> _REQUIRED WORK_: Without the pictures, write out all the lines below exactly as they appear.

Some records
● ● ●
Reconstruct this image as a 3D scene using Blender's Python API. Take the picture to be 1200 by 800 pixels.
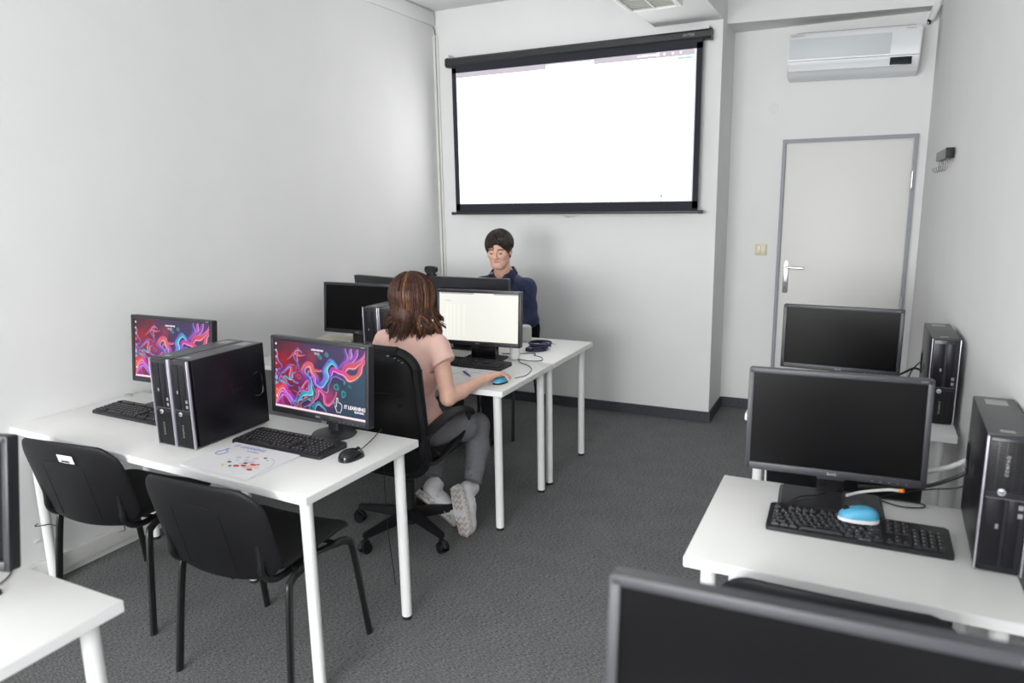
import bpy, bmesh, math, random
import numpy as np
from mathutils import Vector, Matrix
random.seed(7); RNG = np.random.default_rng(7)
PI = math.pi
SC = bpy.context.scene
C = SC.collection
for o_ in list(bpy.data.objects): bpy.data.objects.remove(o_)

# ------------------------------------------------------------------ camera, world, light, exposure
YAW, PITCH, ROLL, FPX = 26.1878, -11.4563, -1.0464, 839.74
CAM = Vector((3.1455, -5.1059, 1.639))
cd = bpy.data.cameras.new('camera'); cam = bpy.data.objects.new('camera', cd); C.objects.link(cam)
y_, p_, r_ = map(math.radians, (YAW, PITCH, ROLL))
F_ = Vector((-math.sin(y_)*math.cos(p_), math.cos(y_)*math.cos(p_), math.sin(p_)))
R0 = Vector((math.cos(y_), math.sin(y_), 0)); U0 = R0.cross(F_)
R_ = R0*math.cos(r_) + U0*math.sin(r_); U_ = -R0*math.sin(r_) + U0*math.cos(r_)
M = Matrix((R_, U_, -F_)).transposed().to_4x4(); M.translation = CAM
cam.matrix_world = M
cd.sensor_width = 36; cd.lens = FPX/1200*36; cd.clip_start = .05
cd.dof.use_dof = True; cd.dof.focus_distance = 3.3; cd.dof.aperture_fstop = 2.4
SC.camera = cam
w = bpy.data.worlds.new('world'); SC.world = w; w.use_nodes = True
bg = w.node_tree.nodes['Background']; bg.inputs[0].default_value = (.8, .88, 1, 1); bg.inputs[1].default_value = .6

def area(name, loc, rot, sx, sy, power, col=(1, 1, 1)):
    l = bpy.data.lights.new(name, 'AREA'); l.shape = 'RECTANGLE'; l.size = sx; l.size_y = sy; l.energy = power; l.color = col
    o = bpy.data.objects.new(name, l); C.objects.link(o); o.location = loc; o.rotation_euler = rot
    o.visible_camera = True
    return o
# daylight through the window band in the near wall (behind the camera)
area('window_daylight', (1.85, -8.70, 1.75), (PI/2, 0, 0), 3.0, 1.6, 405, (.985, .99, 1))
SC.view_settings.view_transform = 'Standard'; SC.view_settings.look = 'None'
SC.view_settings.gamma = 1; SC.view_settings.exposure = 0.10
try: SC.view_settings.use_curve_mapping = False
except Exception: pass

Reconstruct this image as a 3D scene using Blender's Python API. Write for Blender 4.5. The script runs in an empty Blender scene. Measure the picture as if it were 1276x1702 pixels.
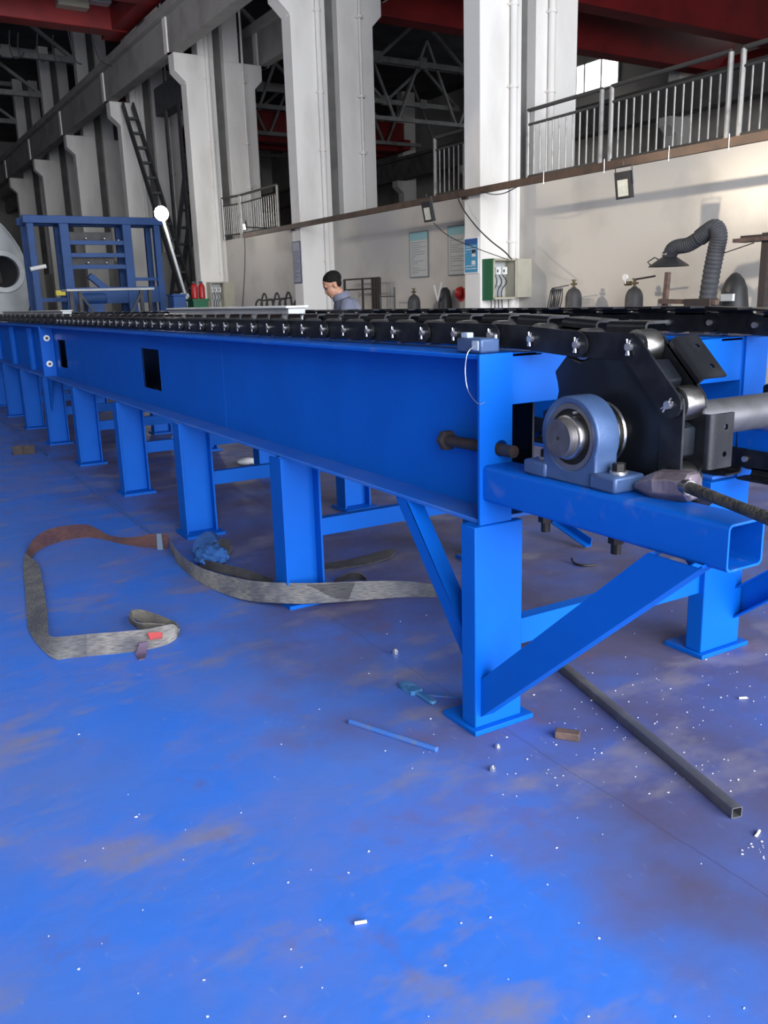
● ● ●
> _FINISHED EXERCISE_:
Reconstruct this image as a 3D scene using Blender's Python API. Take the picture to be 1200 by 800 pixels.
import bpy, bmesh, math, random
import numpy as np
from mathutils import Vector, Matrix
random.seed(7); RNG = np.random.default_rng(7)
PI = math.pi
SC = bpy.context.scene
C = SC.collection
for o_ in list(bpy.data.objects): bpy.data.objects.remove(o_)

# ------------------------------------------------------------------ camera, world, light, exposure
YAW, PITCH, ROLL, FPX = 26.1878, -11.4563, -1.0464, 839.74
CAM = Vector((3.1455, -5.1059, 1.639))
cd = bpy.data.cameras.new('camera'); cam = bpy.data.objects.new('camera', cd); C.objects.link(cam)
y_, p_, r_ = map(math.radians, (YAW, PITCH, ROLL))
F_ = Vector((-math.sin(y_)*math.cos(p_), math.cos(y_)*math.cos(p_), math.sin(p_)))
R0 = Vector((math.cos(y_), math.sin(y_), 0)); U0 = R0.cross(F_)
R_ = R0*math.cos(r_) + U0*math.sin(r_); U_ = -R0*math.sin(r_) + U0*math.cos(r_)
M = Matrix((R_, U_, -F_)).transposed().to_4x4(); M.translation = CAM
cam.matrix_world = M
cd.sensor_width = 36; cd.lens = FPX/1200*36; cd.clip_start = .05
cd.dof.use_dof = True; cd.dof.focus_distance = 3.3; cd.dof.aperture_fstop = 2.4
SC.camera = cam
w = bpy.data.worlds.new('world'); SC.world = w; w.use_nodes = True
bg = w.node_tree.nodes['Background']; bg.inputs[0].default_value = (.8, .88, 1, 1); bg.inputs[1].default_value = .6

def area(name, loc, rot, sx, sy, power, col=(1, 1, 1)):
    l = bpy.data.lights.new(name, 'AREA'); l.shape = 'RECTANGLE'; l.size = sx; l.size_y = sy; l.energy = power; l.color = col
    o = bpy.data.objects.new(name, l); C.objects.link(o); o.location = loc; o.rotation_euler = rot
    o.visible_camera = True
    return o
# daylight through the window band in the near wall (behind the camera)
area('window_daylight', (1.85, -8.70, 1.75), (PI/2, 0, 0), 3.0, 1.6, 405, (.985, .99, 1))
SC.view_settings.view_transform = 'Standard'; SC.view_settings.look = 'None'
SC.view_settings.gamma = 1; SC.view_settings.exposure = 0.10
try: SC.view_settings.use_curve_mapping = False
except Exception: pass

Reconstruct this image as a 3D scene using Blender's Python API. Write for Blender 4.5. The script runs in an empty Blender scene. Measure the picture as if it were 1276x1702 pixels.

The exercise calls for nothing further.